News from Ukraine is as chaotic as reported conditions there.
The Chernobyl nuclear plant site has been knocked off the power grid; its cooling systems are operating on backup power.
CNN reports that Ukraine “has agreed to a 12-hour ceasefire with Russia on Wednesday to allow civilians to escape through humanitarian corridors.” That is, if the agreement holds.
A surprise Polish proposal to transfer 28 MiG-29 fighter planes to the U.S. for transfer to Ukraine has been dismissed by the U.S. as not “tenable.”
“Conditions in the port of Mariupol have been described as ‘apocalyptic,’” reports The Guardian, “where hundreds of thousands of residents have been sheltering from brutal Russian shelling and missile attacks for more than a week without water, power or heating. Phone signals are also down.”
Yaroslava Kaminska, her husband and grandparents from the village of Nemishayevo outside Kyiv have been sheltering in their home to avoid shelling and snipers.

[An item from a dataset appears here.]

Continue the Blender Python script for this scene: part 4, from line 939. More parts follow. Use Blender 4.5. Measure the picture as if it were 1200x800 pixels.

They were “naive idiots” to believe Russian troops would not come there, and have lacked water, electricity and heat since Feb. 28. “This is not war; this is extermination,” she said.
Ukraine continues to release videos created to display determination to resist occupation and to inspire support.
From all of his time reporting from war zones, CNN’s Anderson Cooper in Lviv told Stephen Colbert on Monday, “I’ve never seen a country as determined and unified.”
Ukraine President Volodymyr Zelenskyy told ABC News he is prepared to hold talks with Russian President Vladimir Putin and neighboring states over security guarantees for Ukraine and the future of Crimea and Donbas. But he condemned Russian talk of “denazification” as no more than a goal to wipe Ukraine from the map.
The wounded and dead remain undercounted.